Un juge de l’Alberta rend, le 9 août 2016, une décision (2016 ABQB 440) se référant aux Règles Mandela, que le gouvernement du Canada n’a toujours pas adoptées. Il ordonne au SCC “la libération immédiate de l’isolement et leur retour dans la population générale” de trois personnes détenues. Il constate que le SCC ne respecte pas la réglementation. Un des prisonniers a passé 822 jours en isolement dont deux périodes de 383 et de 291 jours.

Une prudence commence à se manifester dans les systèmes correctionnels. Elle tient certainement au fait que des recours sont formulés par plusieurs prisonniers. La British Columbia Civil Liberties Association et la Société John Howard du Canada entreprennent conjointement, en janvier 2015, un recours visant au respect de la norme onusienne en matière d’isolement cellulaire par le SCC3.

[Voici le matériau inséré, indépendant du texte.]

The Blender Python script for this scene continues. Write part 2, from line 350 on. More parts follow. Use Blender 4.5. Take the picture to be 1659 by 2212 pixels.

Des sanctions disciplinaires sont prononcées, durant l’année 2014/2015 dans les prisons provinciales du Québec, contre 12 919 prisonniers. Ils purgent, en totalité, 31 765 jours d’isolement dans leur cellule. 2 740 personnes sont incarcérées dans un quartier d’isolement pour un total de 9 380 jours, dont la durée maximale est de 35 jours.

Quelques 575 prisonniers sont détenus, dans les prisons provinciales de l’Ontario, en isolement chaque jour. Ils représentent 7 % de la population carcérale. Adam Capy, un autochtone, passe 1 591 jours consécutifs “dans une cellule, avec une plaque de Plexiglas sur tout le devant, sous des lumières éblouissantes qui brouillaient sans cesse toute distinction entre nuit et jour4. Un recours collectif contre les services correctionnels est formulé, concernant des milliers de personnes détenues depuis 1985.


  1. Enquêteur correctionnel, Examen triennal des suicides de détenus sous responsabilité fédérale, 2011-2014, p°7 

  2. Enquêteur correctionnel, L’isolement préventif et le système correctionnel fédéral, 2015 

  3. Consultez le texte du recours (en anglais). Un recours collectif est également entamé au Québec, par une femme détenue au pénitencier de Joliette. 

  4. Pour un portrait de la situation dans la province de l’Ontario : Les oubliés de la surveillance, L’isolement en Ontario et Solitary Confinement (en anglais). 

Aucun cas de détention arbitraire ou secrète n’est à signaler.